Burzum – Burzum (1992)

August 19, 2012
Burzum – Burzum (1992)

So I finally grew the fuck up and got this album. After years of holding out, hoping and praying for a shot at the original pressing from back in the day, I finally gave up on owning a piece of musical history. I can only justify so much for a record. It is, at the end of the day, historic or not, it’s just a piece of vinyl. I don’t like Burzum enough to justify spending hundreds on an original Deathlike Silence pressing. Back On Black’s repress in a lovely gatefold that includes the follow-up EP Aske (which is just as pricey in its original form) will do nicely, methinks. I still paid over the odds for it thanks to Plastic Head but it is a fancy package so I’m not too unhappy with how much I paid.

I’m not sure if Burzum is the black metal record; but it definitely encompasses what the original scene was trying to achieve. For me, personally, at least. Every time I suggest this around metalheads I seem to face mostly disagreement, but if there is anything that will satisfy my “black metal urges” it is this record (or something by early Darkthrone). It was made at such a place and time that wholly impacts upon its structure, delivery and the entire finished product. If Burzum was recorded at any other point in time, or even with a different producer at the studio, or through a different guitar amp, it would not be the same record. That might sound a bit obvious, but it is more than that; what Burzum reflects is an idea, a vision so strongly held in belief by its creator that it eventually led to arson and later to murder. To know through these terrible acts that there was 100% belief and conviction in this music, in this way of life, makes the listening all the more powerful and dark.

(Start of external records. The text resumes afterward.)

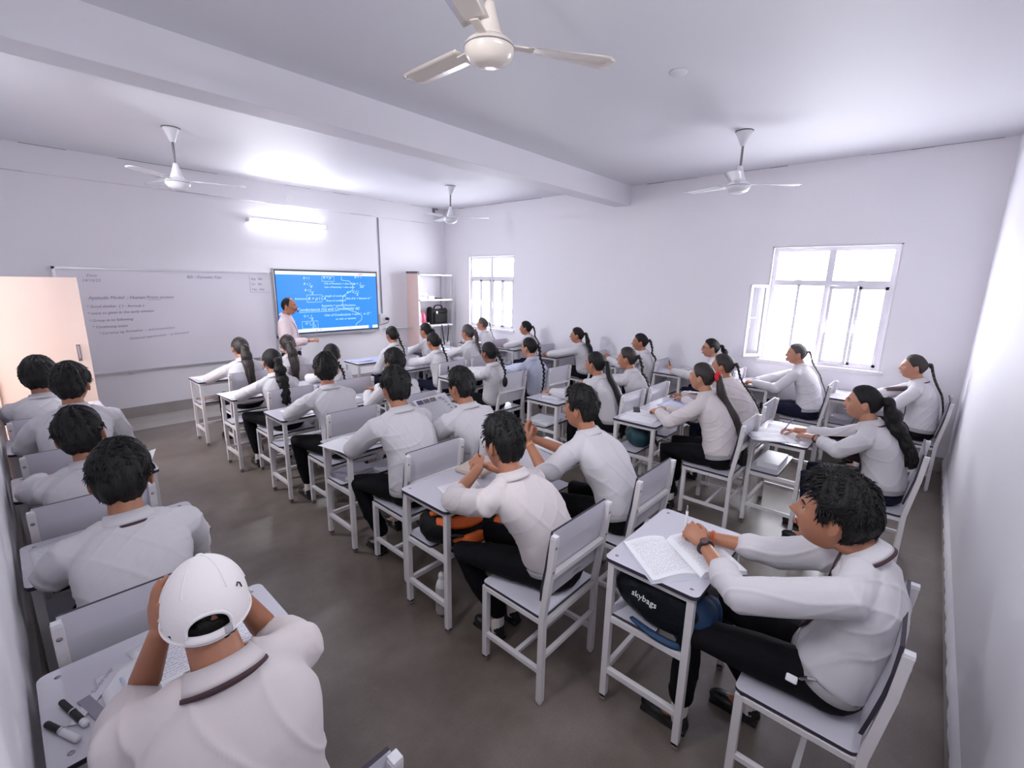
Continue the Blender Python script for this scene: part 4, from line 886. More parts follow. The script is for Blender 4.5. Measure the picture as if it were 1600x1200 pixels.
add((2.42, 4.62), (2.32, 4.64, 1.24), (2.06, 4.85), 'the girl with low braid by the screen', 'person with a low braid over the right shoulder, below the left half of the screen',
    f=True, near=2, tail='braid', taillen=.22, tailx=.05, yaw=-.4)
add((3.62, 5.42), (3.64, 5.50, 1.28), (3.27, 5.80), 'the upright girl below the socket', 'person sitting upright with one thin braid, just below and right of the blue screen',
    f=True, near=2, taillen=.30, tailx=.03, yaw=-.0, tailw=.019, L=dict(w=(-.12, .30, .62)), R=dict(w=(.12, .4, .70)), w=.92)
add((4.28, 5.45), (4.31, 5.62, 1.28), (3.92, 5.80), 'the student against the rack side', 'person with gathered dark hair in front of the peach side of the steel rack',
    f=True, near=2, taillen=.10, yaw=.3, tail='pony', tailw=.03, tie=True)
add((3.87, 4.72), (3.76, 4.76, 1.25), (3.50, 5.0), 'the girl with books on her lap shelf', 'person with single thin braid, bent forward, below the steel rack with papers under the desk',
    f=True, near=2, taillen=.30, tailw=.018, tailx=.03, yaw=.05, pitch=-.08)
add((4.48, 4.78), (4.52, 4.92, 1.30), (4.14, 5.05), 'the hazy girl with thick braid', 'person with pale-lit hair and thick low braid, sitting left of the small window',
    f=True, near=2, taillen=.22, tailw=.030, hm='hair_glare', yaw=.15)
add((6.0, 5.92), (5.93, 6.06, 1.26), (5.90, 6.30), 'the girl under the small window', 'person with pale-lit hair directly under the small window, farthest in the window column',
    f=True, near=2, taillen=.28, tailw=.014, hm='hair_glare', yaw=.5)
add((3.89, 3.70), (3.64, 3.62, 1.25), (3.55, 4.02), 'the girl with ribboned pigtail', 'person with thick braid ending in a dark tuft, left of the bluish shirt',
    f=True, near=1, taillen=.26, tailw=.022, tuft=1.2, tailx=.04, yaw=.02, face=True, hip=(-.12, -.05, .56), blk=True, skin='skin3', pitch=-.05)
add((4.60, 3.56), (4.26, 3.55, 1.26), (4.20, 3.90), 'the girl in spectacles', 'person in spectacles and bluish shirt, long braid tied with white ribbon',
    f=True, near=1, taillen=.62, tailw=.022, ribbon=True, glasses=True, face=True, shirt='shirt3', yaw=.12, hip=(-.18, -.05, .56), skin='skin2', L=dict(w=(-.30, .42, .80)), R=dict(w=(-.16, .46, .80)), w=.95, tuft=1.1)
add((6.1, 4.93), (6.02, 5.10, 1.26), (5.90, 5.27), 'the girl right of the small window', 'person with dark braid whose shadow falls on the wall, right of the small window',
    f=True, near=2, taillen=.22, tailw=.018, yaw=.45, face=True)
add((6.15, 3.94), (5.90, 3.97, 1.25), (5.80, 4.28), 'the girl with loose thick ponytail', 'person with loose thick black ponytail, arms forward on a desk by the bare wall',
    f=True, near=1, tail='pony', taillen=.30, tailw=.036, yaw=.42, face=True, hip=(-.1, -.05, .56), blk=True, L=dict(w=(-.36, .48, .79)), R=dict(w=(-.24, .54, .79)))
add((6.15, 2.92), (5.90, 2.93, 1.25), (5.86, 3.24), 'the girl with hands raised to chin height', 'person with wavy braid and folded raised hands, second in line at the bare wall',
    f=True, near=1, taillen=.40, tailw=.020, yaw=.45, face=True, hip=(-.1, -.05, .56), L=dict(w=(-.36, .42, .86), e=(-.38, .22, .79), d=(.3, .6, .6), curl=1.), R=dict(w=(-.26, .44, .86), e=(-.10, .28, .79), d=(-.3, .6, .5), curl=1.))
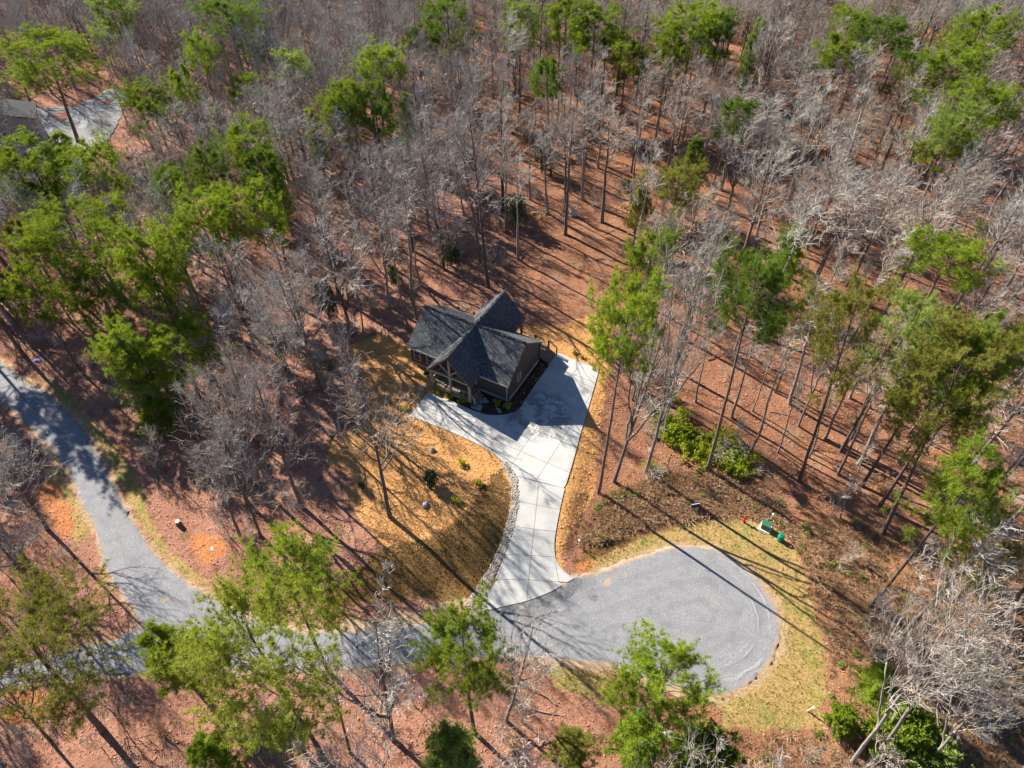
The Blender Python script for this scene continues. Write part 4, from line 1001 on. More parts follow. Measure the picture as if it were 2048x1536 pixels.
# ------------------------------------------------------------------ the woods between them
CLEAR_BASE = [poly_px([(700, 680), (830, 650), (860, 560), (1000, 560), (1100, 470), (1270, 470), (1250, 650), (1235, 850), (1215, 960), (1330, 1030), (1480, 1000), (1600, 1040), (1680, 1250), (1680, 1480), (1500, 1500), (1240, 1420), (1100, 1400), (960, 1350), (600, 1360), (300, 1370), (-100, 1400), (-100, 1330), (200, 1260), (130, 1080), (60, 900), (-100, 800), (-100, 640), (60, 700), (160, 780), (260, 880), (330, 1060), (470, 1120), (640, 1130), (690, 960), (670, 850)]),
              poly_px([(60, 200), (230, 168), (265, 200), (220, 300), (100, 318), (20, 300), (-60, 240)])]
KEEP = [np.array(p, float) for p in (
    [(720, 690), (815, 690), (850, 590), (1020, 560), (1110, 590), (1225, 630), (1215, 800), (1200, 960), (1390, 1030), (1500, 1020), (1600, 1060), (1640, 1150), (1670, 1290), (1650, 1440), (1460, 1440), (1250, 1330), (1180, 1400), (960, 1330), (940, 1230), (820, 1240), (640, 1180), (680, 1080), (660, 940), (720, 850)],
    [(120, 880), (240, 900), (330, 930), (380, 1050), (440, 1160), (350, 1240), (230, 1210), (150, 1050)],
    [(0, 740), (60, 720), (150, 830), (210, 930), (110, 920), (0, 830)],
    [(20, 225), (250, 170), (225, 280), (90, 300), (20, 290)],
    [(880, 560), (1000, 470), (1240, 480), (1230, 640), (1060, 600)])]
RIGHT_OPEN = np.array([(1300, 640), (1500, 640), (1750, 680), (1900, 850), (1850, 1080), (1600, 1040), (1450, 930), (1330, 900)], float)
BACK_OPEN = np.array([(900, 420), (1000, 300), (1330, 230), (1300, 470), (1270, 560), (1000, 560)], float)
def crown_hits(base, h, r, polys):
    pts = []
    for f, k in ((.5, .7), (.7, 1.), (.85, .8), (1.0, .1)):
        for a in range(6): pts.append(base + np.array([r * k * math.cos(a * 1.047), r * k * math.sin(a * 1.047), h * f]))
    q = PX(pts)
    return max(inside(q, p).mean() for p in polys)
cand = []
rg = np.random.default_rng(31)
grid = {}
def far_enough(p, d):
    cx, cy = int(p[0] // 4), int(p[1] // 4)
    for i in range(cx - 2, cx + 3):
        for j in range(cy - 2, cy + 3):
            for q in grid.get((i, j), ()):
                if (q[0] - p[0]) ** 2 + (q[1] - p[1]) ** 2 < d * d: return False
    return True
def put(p): grid.setdefault((int(p[0] // 4), int(p[1] // 4)), []).append(p)
for o, b, h, r in ALL_BARE + ALL_PINE: put(b)
pts = np.c_[rg.uniform(-135, 135, 16000), rg.uniform(8, 190, 16000)]
ok = np.ones(len(pts), bool)
for pl in CLEAR_BASE: ok &= ~inside(pts, pl)
ok &= sdf(pts, ROAD) > 2.5
pts = pts[ok]; zz = T(pts)
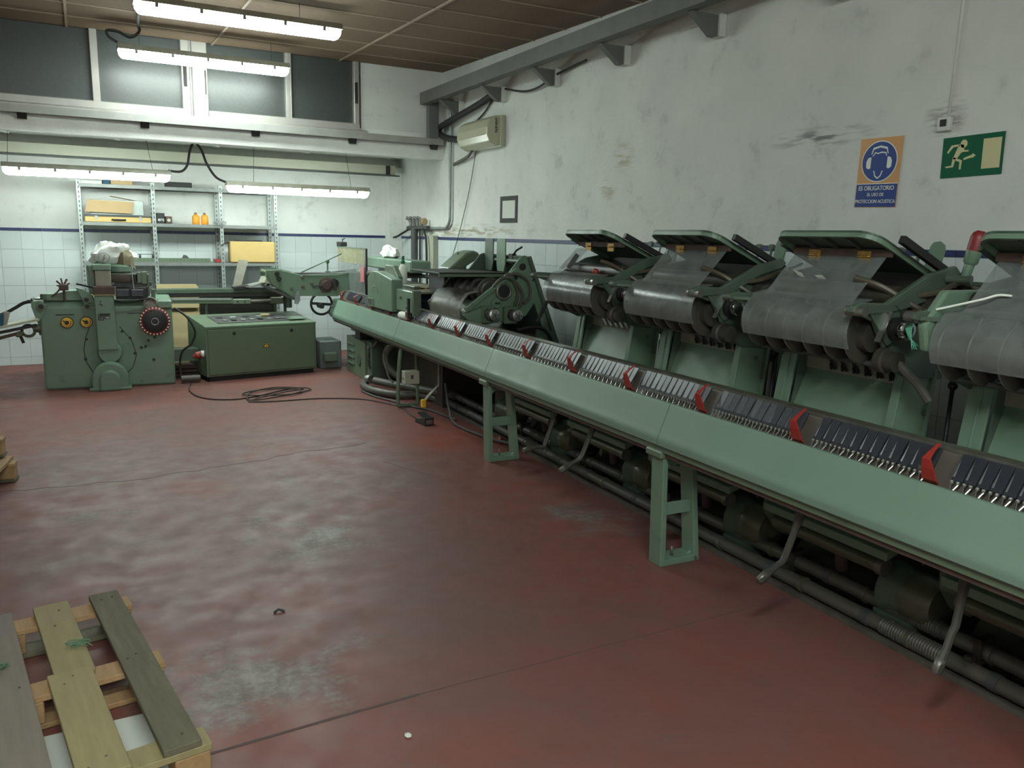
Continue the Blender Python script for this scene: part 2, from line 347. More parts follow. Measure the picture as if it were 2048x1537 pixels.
# machine frame: u towards the right wall, v along the machine away from the camera
AM = 0.0262; OM = Vector((2.375, 0, 0)); E1 = Vector((math.cos(AM), -math.sin(AM), 0)); E2 = Vector((math.sin(AM), math.cos(AM), 0))
def mloc(u, v, z=0.0): return OM+E1*u+E2*v+Vector((0,0,z))
def mthing(name, label, cat, u, v, z=0.0, group=None): return thing(name, label, cat, mloc(u,v,z), -AM, group)
def text_mesh(body, size, mtl, parent, loc, rot, name='lettering', ext=0.0006, xs=1.0):
    cu = bpy.data.curves.new(name, 'FONT'); cu.body = body; cu.size = size; cu.extrude = ext; cu.align_x = 'CENTER'; cu.align_y = 'CENTER'; cu.resolution_u = 3; cu.offset = size*0.006
    o = bpy.data.objects.new(name, cu); COL.objects.link(o); bpy.context.view_layer.update()
    me = bpy.data.meshes.new_from_object(o); bpy.data.objects.remove(o); me.materials.clear(); me.materials.append(M[mtl])
    t = bpy.data.objects.new(name, me); COL.objects.link(t); t.parent = parent; t.location = loc; t.rotation_euler = rot; t.scale = (xs,1,1); return t
# ================================================================== ROOM
WX, D1, D2, ZT = 3.941, 9.325, 10.89, 1.584
XL, YF = -3.6, -2.6
def zc(y): return 3.516 + (y-D1)*0.0288          # the suspended ceiling sags slightly towards the camera
fl = struct(MB().box(XL,WX,YF,D2,-0.1,0).obj('floor', 'floor'))
wr = struct(MB().box(WX,WX+0.12,YF,D2+0.1,0,3.6).obj('wall_right', 'plaster_r'))
wb = struct(MB().box(XL,WX,D2,D2+0.12,0,2.75).obj('wall_back', 'plaster'))
wl = struct(MB().box(XL-0.12,XL,YF,D2,0,3.6).obj('wall_left', 'plaster'))
wf = struct(MB().box(XL,WX,YF-0.12,YF,0,3.6).obj('wall_front', 'plaster'))
# grout beds behind the tiles
MB().box(WX-0.004,WX,YF,D2,0,ZT-0.02).obj('grout_bed', 'grout', wr)
MB().box(XL,WX-0.2,D2-0.004,D2,0,ZT-0.02).obj('grout_bed', 'grout', wb)
T = 0.2075; G = 0.003
tile_b = MB().box(G/2,T-G/2,-0.007,0,G/2,T-G/2).mesh('tile', 'tile')        # faces -y
tile_r = MB().box(-0.007,0,G/2,T-G/2,G/2,T-G/2).mesh('tile', 'tile')        # faces -x
rows = [ZT-0.035-T*(k+1) for k in range(7)]
rnd = random.Random(3)
x = WX-0.2-T
while x > -1.1:
    for z in rows: inst(tile_b, 'tile', wb, (x, D2-0.003, z), (rnd.uniform(-.006,.006),0,rnd.uniform(-.006,.006)))
    x -= T
rest = MB()
for i in range(12):
    for z in rows: rest.box(x+G/2, x+T-G/2, D2-0.009, D2-0.003, z+G/2, z+T-G/2)
    x -= T
stuff(rest.obj('tile_field', 'tile', wb))
cutb = MB(); cutr = MB()
xx = WX-0.2-T
while xx > XL: cutb.box(xx+G/2, xx+T-G/2, D2-0.009, D2-0.003, 0.002, rows[-1]-G/2); xx -= T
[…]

Not that I personally advocate the burning of churches or stabbing your friend and record label boss in the face. And I don’t sympathize with the views held by Burzum’s bat-shit insane creator Varg Vikernes either. But, I am all about the music here, not politics, so if Varg’s (possibly worrying) drive for racial purity fuels him to continue creating such beautifully vicious and mood altering music, then so be it.